HR-8068-119
Referred to the House Committee on Transportation and Infrastructure.
Sponsored by Frederica Wilson (D-FL)
What it does
This bill would amend federal transportation law to direct the Secretary of Transportation to establish a Transit Workforce Center by awarding grants to a qualified national nonprofit organization. The Center would develop and deliver training programs, educational materials, technical assistance, and data analytics to help public transit agencies recruit, hire, train, and retain frontline workers. The Center would be required to serve transit providers across urban, suburban, rural, and Tribal areas, and to address workforce needs related to emerging technologies.
Who benefits
Frontline public transit workers (bus drivers, rail operators, maintenance technicians) who would gain access to standardized training and career development resources. Public transit agencies — especially smaller rural and Tribal operators with limited internal training capacity — that would receive technical assistance and workforce data. Transit riders who may benefit from a better-trained, more stable workforce.

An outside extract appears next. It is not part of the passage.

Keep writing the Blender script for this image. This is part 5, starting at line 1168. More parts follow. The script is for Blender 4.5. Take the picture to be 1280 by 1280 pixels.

Nonprofit organizations with transit workforce expertise that would be eligible to receive federal grants to operate the Center. Labor unions representing transit workers, who are explicitly included as collaborators in the Center's governance.
Who is hurt
Private workforce training companies and for-profit vendors that currently provide transit training services and could face competition from a federally funded nonprofit Center. Transit agencies that prefer to develop their own training programs may face indirect pressure to align with Center standards. Taxpayers who would bear the cost of funding the Center, though the bill does not specify an appropriations amount. Nonprofit organizations that do not meet the bill's qualification criteria — including national reach and demonstrated transit workforce experience — would be ineligible to receive the grants.
Supporters argue
Supporters argue that the U.S. public transit industry faces a documented workforce shortage, with agencies across the country reporting difficulty recruiting and retaining bus operators and maintenance technicians, contributing to reduced service frequency and reliability. They contend that a centralized, federally supported training center would give smaller rural and Tribal transit providers access to professional development resources they cannot afford to build independently, and that labor-management partnerships built into the Center's structure would produce more durable workforce outcomes than fragmented, agency-by-agency approaches.
Opponents argue
Opponents argue that creating a new federally funded Center adds bureaucratic overhead and risks duplicating workforce development programs that already exist under the Workforce Innovation and Opportunity Act and existing FTA technical assistance programs. They contend that directing grants to a single qualifying nonprofit — one that must already operate nationally and have demonstrated transit workforce experience — effectively narrows the field to a small number of incumbents, reducing competition and potentially entrenching a favored organization with a recurring federal funding stream rather than subjecting the work to open market competition.